Start of Supplied entries

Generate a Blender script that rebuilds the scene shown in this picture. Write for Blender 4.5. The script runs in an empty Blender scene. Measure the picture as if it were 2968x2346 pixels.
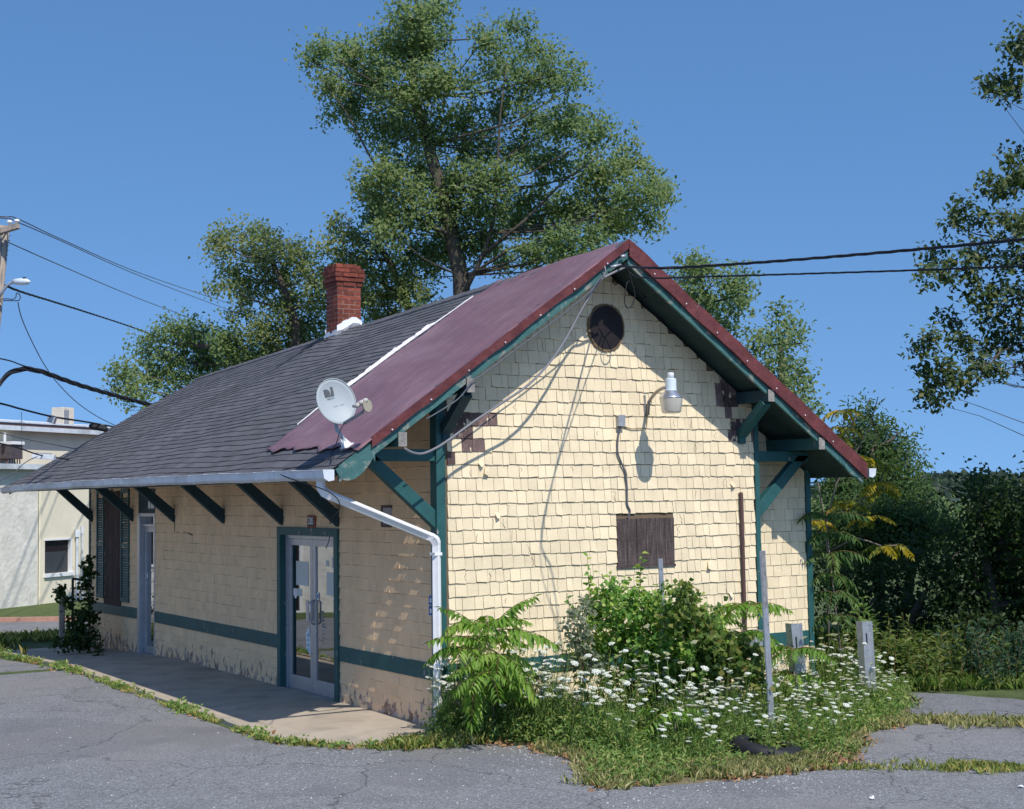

End of Supplied entries
Start of Supplied entries

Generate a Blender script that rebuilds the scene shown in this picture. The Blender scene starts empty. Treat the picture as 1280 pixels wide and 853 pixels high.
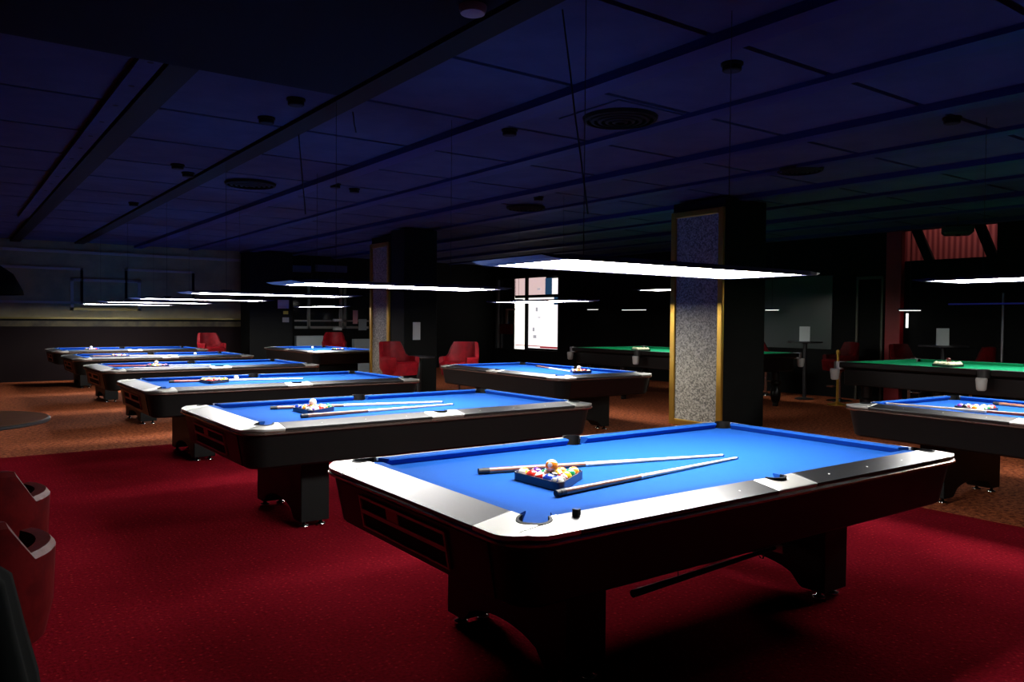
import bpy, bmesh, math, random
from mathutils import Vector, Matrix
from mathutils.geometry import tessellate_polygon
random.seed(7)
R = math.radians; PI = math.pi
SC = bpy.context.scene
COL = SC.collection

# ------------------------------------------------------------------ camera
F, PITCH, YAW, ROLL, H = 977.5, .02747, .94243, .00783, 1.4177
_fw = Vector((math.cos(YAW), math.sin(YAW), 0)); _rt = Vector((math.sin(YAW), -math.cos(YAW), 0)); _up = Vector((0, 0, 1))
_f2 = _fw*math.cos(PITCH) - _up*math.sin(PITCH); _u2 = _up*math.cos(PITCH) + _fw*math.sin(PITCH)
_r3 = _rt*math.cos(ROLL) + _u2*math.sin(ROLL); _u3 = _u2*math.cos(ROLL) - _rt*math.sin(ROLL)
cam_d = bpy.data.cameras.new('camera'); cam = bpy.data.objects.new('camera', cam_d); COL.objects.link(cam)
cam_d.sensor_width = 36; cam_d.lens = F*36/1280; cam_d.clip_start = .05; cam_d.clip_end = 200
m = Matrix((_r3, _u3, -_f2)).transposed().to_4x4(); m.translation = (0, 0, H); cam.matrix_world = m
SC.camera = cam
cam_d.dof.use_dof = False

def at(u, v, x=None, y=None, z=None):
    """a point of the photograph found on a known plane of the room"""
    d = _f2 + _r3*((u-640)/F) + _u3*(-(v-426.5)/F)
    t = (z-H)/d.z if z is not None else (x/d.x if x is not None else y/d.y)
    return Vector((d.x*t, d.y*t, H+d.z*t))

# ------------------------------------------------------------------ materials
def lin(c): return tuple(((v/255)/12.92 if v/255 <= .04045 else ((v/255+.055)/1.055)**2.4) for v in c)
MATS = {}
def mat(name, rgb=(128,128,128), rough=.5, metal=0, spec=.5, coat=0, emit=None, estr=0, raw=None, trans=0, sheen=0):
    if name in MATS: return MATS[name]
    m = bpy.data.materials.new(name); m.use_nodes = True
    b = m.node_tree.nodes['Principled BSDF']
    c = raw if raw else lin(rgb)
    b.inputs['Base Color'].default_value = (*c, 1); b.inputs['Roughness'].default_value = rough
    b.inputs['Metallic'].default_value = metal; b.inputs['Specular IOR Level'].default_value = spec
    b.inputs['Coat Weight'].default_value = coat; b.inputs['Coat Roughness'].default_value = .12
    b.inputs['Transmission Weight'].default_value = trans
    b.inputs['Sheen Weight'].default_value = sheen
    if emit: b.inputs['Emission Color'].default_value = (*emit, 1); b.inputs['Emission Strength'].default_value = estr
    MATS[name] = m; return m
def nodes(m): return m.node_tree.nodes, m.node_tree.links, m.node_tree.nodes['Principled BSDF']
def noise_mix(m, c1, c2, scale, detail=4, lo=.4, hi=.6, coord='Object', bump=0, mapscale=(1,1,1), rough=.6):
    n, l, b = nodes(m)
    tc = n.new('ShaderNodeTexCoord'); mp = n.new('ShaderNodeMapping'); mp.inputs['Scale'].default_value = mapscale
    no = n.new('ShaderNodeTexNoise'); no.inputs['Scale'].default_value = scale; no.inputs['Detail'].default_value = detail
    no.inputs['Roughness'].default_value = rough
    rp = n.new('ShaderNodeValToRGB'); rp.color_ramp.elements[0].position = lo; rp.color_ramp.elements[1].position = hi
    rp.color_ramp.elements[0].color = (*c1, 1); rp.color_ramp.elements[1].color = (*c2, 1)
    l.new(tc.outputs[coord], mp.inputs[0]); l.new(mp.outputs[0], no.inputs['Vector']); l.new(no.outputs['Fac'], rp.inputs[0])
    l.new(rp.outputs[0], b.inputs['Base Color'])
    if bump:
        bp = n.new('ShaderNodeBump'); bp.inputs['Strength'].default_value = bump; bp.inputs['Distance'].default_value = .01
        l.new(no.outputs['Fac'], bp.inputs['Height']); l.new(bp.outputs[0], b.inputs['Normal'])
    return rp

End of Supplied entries

Your first line is the one with "853 pixels high.", and your last is the one with "COL = SC.collection". Copy those and every line between them exactly, without any pictures.

Generate a Blender script that rebuilds the scene shown in this picture. The Blender scene starts empty. Treat the picture as 1280 pixels wide and 853 pixels high.
import bpy, bmesh, math, random
from mathutils import Vector, Matrix
from mathutils.geometry import tessellate_polygon
random.seed(7)
R = math.radians; PI = math.pi
SC = bpy.context.scene
COL = SC.collection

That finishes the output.